## Goal
Reproduce this listing in full.

## Provided material
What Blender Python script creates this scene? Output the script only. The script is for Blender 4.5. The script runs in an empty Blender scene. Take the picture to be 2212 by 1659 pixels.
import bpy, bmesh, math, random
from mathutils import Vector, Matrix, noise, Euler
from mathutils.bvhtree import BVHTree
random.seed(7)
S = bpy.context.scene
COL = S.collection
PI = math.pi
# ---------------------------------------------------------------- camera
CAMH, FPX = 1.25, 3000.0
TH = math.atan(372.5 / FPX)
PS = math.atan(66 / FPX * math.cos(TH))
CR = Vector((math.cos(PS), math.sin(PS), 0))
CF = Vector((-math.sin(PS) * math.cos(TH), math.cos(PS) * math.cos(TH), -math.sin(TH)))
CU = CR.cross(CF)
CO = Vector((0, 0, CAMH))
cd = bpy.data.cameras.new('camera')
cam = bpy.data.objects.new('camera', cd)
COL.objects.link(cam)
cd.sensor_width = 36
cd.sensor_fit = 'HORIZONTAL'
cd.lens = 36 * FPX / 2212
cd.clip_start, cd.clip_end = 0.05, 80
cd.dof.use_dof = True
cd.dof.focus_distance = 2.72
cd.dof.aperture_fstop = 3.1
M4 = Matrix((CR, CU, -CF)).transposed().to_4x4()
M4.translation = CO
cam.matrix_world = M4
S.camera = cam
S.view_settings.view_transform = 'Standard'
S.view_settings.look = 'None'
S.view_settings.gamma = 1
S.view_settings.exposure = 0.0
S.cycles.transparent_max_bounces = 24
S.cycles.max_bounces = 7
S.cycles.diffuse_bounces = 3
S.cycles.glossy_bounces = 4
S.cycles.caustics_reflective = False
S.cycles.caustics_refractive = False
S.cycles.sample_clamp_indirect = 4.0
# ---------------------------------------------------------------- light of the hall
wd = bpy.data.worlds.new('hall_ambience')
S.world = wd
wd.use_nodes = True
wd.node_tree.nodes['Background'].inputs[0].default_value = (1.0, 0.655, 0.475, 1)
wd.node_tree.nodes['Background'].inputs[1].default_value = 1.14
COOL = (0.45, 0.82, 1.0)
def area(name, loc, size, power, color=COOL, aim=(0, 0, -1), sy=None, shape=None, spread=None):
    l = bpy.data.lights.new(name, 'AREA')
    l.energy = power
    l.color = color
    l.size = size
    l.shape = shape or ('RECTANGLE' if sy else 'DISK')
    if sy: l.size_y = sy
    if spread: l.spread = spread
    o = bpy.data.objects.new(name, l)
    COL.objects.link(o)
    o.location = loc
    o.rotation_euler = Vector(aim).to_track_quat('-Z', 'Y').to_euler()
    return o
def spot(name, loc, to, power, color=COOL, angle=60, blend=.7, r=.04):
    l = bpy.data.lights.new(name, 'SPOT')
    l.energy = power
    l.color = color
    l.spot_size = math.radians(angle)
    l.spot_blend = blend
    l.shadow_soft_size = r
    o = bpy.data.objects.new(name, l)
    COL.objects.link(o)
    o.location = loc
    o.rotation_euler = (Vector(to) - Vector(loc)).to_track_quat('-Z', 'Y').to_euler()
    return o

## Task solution
What Blender Python script creates this scene? Output the script only. The script is for Blender 4.5. The script runs in an empty Blender scene. Take the picture to be 2212 by 1659 pixels.
import bpy, bmesh, math, random
from mathutils import Vector, Matrix, noise, Euler
from mathutils.bvhtree import BVHTree
random.seed(7)
S = bpy.context.scene
COL = S.collection
PI = math.pi
# ---------------------------------------------------------------- camera
CAMH, FPX = 1.25, 3000.0
TH = math.atan(372.5 / FPX)
PS = math.atan(66 / FPX * math.cos(TH))
CR = Vector((math.cos(PS), math.sin(PS), 0))
CF = Vector((-math.sin(PS) * math.cos(TH), math.cos(PS) * math.cos(TH), -math.sin(TH)))
CU = CR.cross(CF)
CO = Vector((0, 0, CAMH))
cd = bpy.data.cameras.new('camera')
cam = bpy.data.objects.new('camera', cd)
COL.objects.link(cam)
cd.sensor_width = 36
cd.sensor_fit = 'HORIZONTAL'
cd.lens = 36 * FPX / 2212
cd.clip_start, cd.clip_end = 0.05, 80
cd.dof.use_dof = True
cd.dof.focus_distance = 2.72
cd.dof.aperture_fstop = 3.1
M4 = Matrix((CR, CU, -CF)).transposed().to_4x4()
M4.translation = CO
cam.matrix_world = M4
S.camera = cam
S.view_settings.view_transform = 'Standard'
S.view_settings.look = 'None'
S.view_settings.gamma = 1
S.view_settings.exposure = 0.0
S.cycles.transparent_max_bounces = 24
S.cycles.max_bounces = 7
S.cycles.diffuse_bounces = 3
S.cycles.glossy_bounces = 4
S.cycles.caustics_reflective = False
S.cycles.caustics_refractive = False
S.cycles.sample_clamp_indirect = 4.0
# ---------------------------------------------------------------- light of the hall
wd = bpy.data.worlds.new('hall_ambience')
S.world = wd
wd.use_nodes = True
wd.node_tree.nodes['Background'].inputs[0].default_value = (1.0, 0.655, 0.475, 1)
wd.node_tree.nodes['Background'].inputs[1].default_value = 1.14
COOL = (0.45, 0.82, 1.0)
def area(name, loc, size, power, color=COOL, aim=(0, 0, -1), sy=None, shape=None, spread=None):
    l = bpy.data.lights.new(name, 'AREA')
    l.energy = power
    l.color = color
    l.size = size
    l.shape = shape or ('RECTANGLE' if sy else 'DISK')
    if sy: l.size_y = sy
    if spread: l.spread = spread
    o = bpy.data.objects.new(name, l)
    COL.objects.link(o)
    o.location = loc
    o.rotation_euler = Vector(aim).to_track_quat('-Z', 'Y').to_euler()
    return o
def spot(name, loc, to, power, color=COOL, angle=60, blend=.7, r=.04):
    l = bpy.data.lights.new(name, 'SPOT')
    l.energy = power
    l.color = color
    l.spot_size = math.radians(angle)
    l.spot_blend = blend
    l.shadow_soft_size = r
    o = bpy.data.objects.new(name, l)
    COL.objects.link(o)
    o.location = loc
    o.rotation_euler = (Vector(to) - Vector(loc)).to_track_quat('-Z', 'Y').to_euler()
    return o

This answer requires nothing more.